If this trend continues, some petite women may find their own shopping options limited as the smaller sizes available at some of their favorite stores actually become too large for them.

Just ask Kelly O'Rourke, 27, of Roslindale. She loved shopping at such stores as Ann Taylor, the Gap, and J. Crew because their petite lines were cut to her silhouette. However, she said she recently found that sizes 0 and 2 are too big for her at some of these retailers.

''It's frustrating to me as a petite woman when I try on a size 2 suit and it's swimming on me because it really has the measurements of a size 6," she said.

The picture is further complicated by the fact that sizing varies among brands and stores, making it difficult for many women to know exactly what size they are. The problem has only become more acute since January 1983 when the US Department of Commerce dropped a uniform sizing system for women on the grounds that it no longer reflected the size and shape of the average consumer.

''Sizing has always shifted to match consumers' changing behaviors," said Kathleen Fassanella, a pattern maker and author who writes an apparel manufacturing blog called Fashion Incubator.

''For instance, when women stopped wearing corsets, manufacturers had to completely redesign their patterns due to the great dissatisfaction of women who were no longer wearing the undergarments."

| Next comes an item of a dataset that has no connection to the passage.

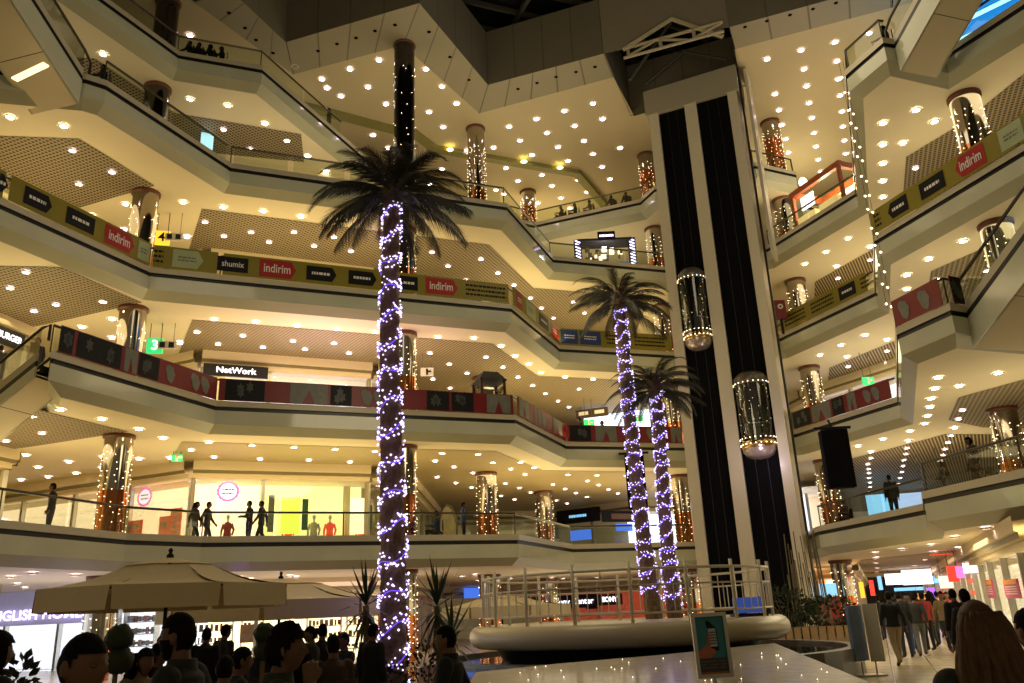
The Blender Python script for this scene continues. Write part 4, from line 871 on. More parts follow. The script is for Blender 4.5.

But because women have gotten larger, Fassanella said, their clothing is cut larger today -- though many of the labels won't tell you that.


zerodoll said...

i've noticed this trend too, how could you not?! i'm basically the same size today as 10 years ago, but back then i was an 8/10, even an occasional 12 didn't bother me. now, at some stores, i've fit 0 and wondered how women smaller than me (and there are plenty) find anything to wear.

Anna May Won't said...

vanity sizing is so dangerous because it gives delusions of skinniness. forgo that brownie? no way, i'm a negative 2 at banana republic!

i agree that the sizing of women's clothes should be the same for men's, ie, with specific measurements.

Pandax said...

Come to think of it, bra size is based on measurement. That hasn't changed at all. Funny that bigger is perceived as better in this category, yet everything else needs to be small or thin.

teahouse said...

Actually, I read that the average bra cup size has gone up from an A-B in the 1950s to a C now!

Pandax said...

Is it that the cup size the manufacturers are making have been resized or is this that women are getting larger? (No doubt some due to artificial means.)

Thomas said...

The British Standards Institute came up with a solution in 2003, BS-EN 13402, which calls for a pictogram with actual measurements in centimeters. The new size labels are due this year. Work began on the new standard in 1996, although then the details had to be worked out. It was decided from the beginning that a pictogram would be used, and that the metric system was to be used.